What to do with this information?
With your own insightful knowledge about your customer base, you can estimate whether the percentages you see across the funnel make sense, or are completely off. Sometimes you see that a percentage is much higher in a stage than the industry average, and then you can peacefully just move on optimizing other aspects of the micro SaaS and you have one less thing to worry about.
One of the easiest things to change with code is making users get properly activated, i.e. receiving value quicker and more intuitively from your app. Even though this might not actually significantly improve the funnel down the line in turn, then at least this stone is unturned that someone is just too confused to use your app. This happens all the time. Even if you think your app is intuitive, there’s always someone who doesn’t get it. And that’s okay, because we have such different backgrounds and experiences. If they pay you money, why not help them out.
What would I do differently next time around?
There’s a reason why AARRR is quite strictly defined actually and isn’t as loose as I made it to be. It’d be wise for any serious project to actually do the thing and set it up as it is standard first.

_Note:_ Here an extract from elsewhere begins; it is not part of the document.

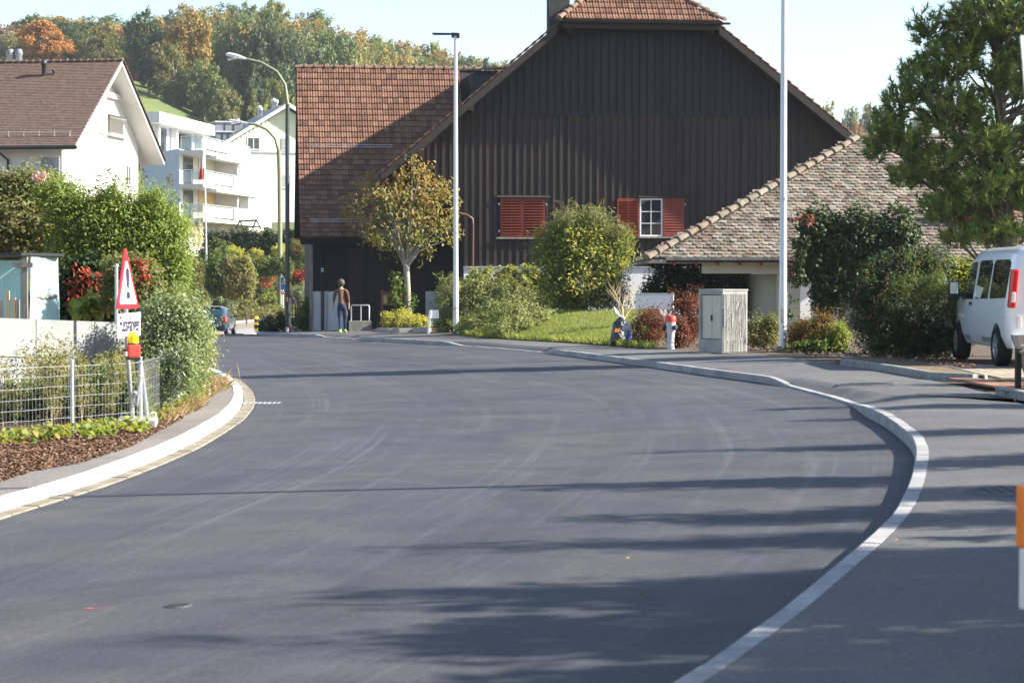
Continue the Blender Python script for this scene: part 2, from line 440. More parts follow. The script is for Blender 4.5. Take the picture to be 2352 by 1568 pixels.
RKP = [(1537, 1568, .12, .12), (1657, 1489, .12, .12), (1803, 1385.5, .12, .12), (1902, 1305, .12, .12), (1977, 1244, .12, .12), (2024, 1202, .12, .12), (2057, 1164, .12, .12), (2081, 1117, .12, .12),
       (2092.6, 1084, .12, .12), (2099.6, 1051, .12, .12), (2101, 1027.6, .12, .12), (2095, 1006, .12, .12), (2077, 988, .12, .12), (2046, 964, .12, .12), (2019.6, 948, .12, .12), (1989, 934, .12, .12), (1955, 931, 0, .025),
       (1902, 914, 0, .025), (1850, 900, 0, .025), (1803, 888, 0, .025), (1777, 884, 0, .11), (1737, 877, 0, .11), (1657, 867, 0, .11), (1582, 856, 0, .11), (1501, 844, 0, .11), (1400, 830, 0, .11), (1330, 820.5, 0, .11),
       (1275, 814, 0, .11), (1250, 811, 0, .02), (1107, 798.5, 0, .02), (1046, 794, 0, .02), (1030, 793.5, 0, .11), (930, 788, 0, .11), (842, 782, 0, .11), (822, 780.5, 0, .02), (741, 775, 0, .02), (726, 774.5, 0, .11), (632, 771.5, 0, .11), (600, 769.5, 0, .11)]
RK = []
for x, y, dz, h in RKP:
    q = GP(x, y, dz); RK.append((q.x, q.y, h))
RK = [(-4.2, -1, .12), (-1.2, 4.2, .12)] + RK
RK += [(RK[-1][0] - .35, RK[-1][1] + 1.0, .11), (RK[-1][0] - .3, RK[-1][1] + 3, .11), (-9.0, 84, .1), (-9.2, 95, .1), (-10, 115, .1), (-11.5, 150, .1)]
LKP = [(0, 1177), (72.6, 1156), (211.7, 1113.5), (332.7, 1068), (423, 1029), (484, 994), (529, 965), (553.4, 938), (559.5, 917), (555, 899), (541, 883.7), (526, 871.6), (511, 864)]
LK = [(-9.5, -1), (-6.3, 5), (-4.6, 11)] + [tuple(GP(x, y))[:2] for x, y in LKP]
LK += [(LK[-1][0] - .9, LK[-1][1] + 4), (-10, 62), (-12.5, 71), (-14.8, 81), (-16.6, 95), (-18, 115), (-19.5, 150)]
NL = 420
RKs = smooth_line(RK, NL, 1); LKs = smooth_line([(a, b, .09) for a, b in LK], NL, 2)
strip('road', [q[:2] for q in LKs], [q[:2] for q in RKs], 12, lambda x, y, t, a, b: G(x, y), M['road'], n=260)
def offset_line(line, d):
    out = []
    for i, p in enumerate(line):
        a, b = line[max(i - 1, 0)], line[min(i + 1, len(line) - 1)]
        t = np.array([b[0] - a[0], b[1] - a[1]]); t /= np.linalg.norm(t) + 1e-9
        out.append((p[0] + t[1] * d, p[1] - t[0] * d))
    return out
def kerbs(name, line, width, step, mat, holder, label=None, gap=.02, front_drop=.12, mats=None, s0=0.0, s1=None):
    """single stones laid end to end along a line of (x, y, height); the back lies to the right of travel for width > 0"""
    A = np.array(line); d = np.r_[0, np.cumsum(np.linalg.norm(np.diff(A[:, :2], axis=0), axis=1))]
    def at(s):
        return np.array([np.interp(s, d, A[:, k]) for k in range(3)])
    s = s0; s1 = s1 or d[-1]; rnd = random.Random(3)
    while s < s1 - step * .5:
        e = s + step - gap; mb = MB(); secs = []
        for q in (s, (s + e) / 2, e):
            p = at(q); t = at(min(q + .15, d[-1]))[:2] - at(max(q - .15, 0))[:2]; t /= np.linalg.norm(t) + 1e-9
            n = np.array([t[1], -t[0]]) * (1 if width > 0 else -1); w_ = abs(width); z = G(p[0], p[1]); h = p[2] + rnd.uniform(-.003, .003)
            B = lambda o, zz: (p[0] + n[0] * o, p[1] + n[1] * o, zz)
            secs.append([B(0, z - front_drop), B(.008, z + h - .015), B(.02, z + h), B(w_ - .008, z + h), B(w_, z + h - .01), B(w_, z - front_drop)])
        for i in (0, 1):
            pts = secs[i] + secs[i + 1]
            mb.add(pts, [(k, k + 1, k + 7, k + 6) for k in range(5)], 0)
        mb.add(secs[0], [tuple(range(6))], 0); mb.add(secs[2][::-1], [tuple(range(6))], 0)
        o = mb.build(name, mat, holder); recalc(o); s += step
def holder(name):
    o = bpy.data.objects.new(name, None); link(o); o['kind'] = 'structure'; return o
kr = holder('kerb'); kerbs('kerb_stone', [(q[0], q[1], q[2]) for q in RKs], .125, .98, M['kerb'], kr, s0=4)
kl = holder('white_kerb'); kerbs('kerb_stone', LKs, -.15, .98, M['kerb_white'], kl, s0=6, s1=58)
gt = holder('gutter')
gl = [(x, y, .012) for (x, y) in offset_line(LKs, .19)]
kerbs('gutter_stone', gl, -.175, .6, M['gutter'], gt, s0=6, s1=58, front_drop=.05)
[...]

And only then when you start optimizing, you drill down to a particular stage, e.g. Activation, and break it down in another funnel visualization so you have eyes into the customer journey better. This kind of approach lets you better estimate how well you’re doing against your peers in the industry, and then solve problems with a more fine-grained approach.
Final thoughts
Pirate metrics have become an essential part of how I think about SaaS, and will probably continue being an important way of reasoning about the business. But of course this is just a tool for having ‘eyes’ into your operations, and not a panacea. But I like seeing clearly, don’t you?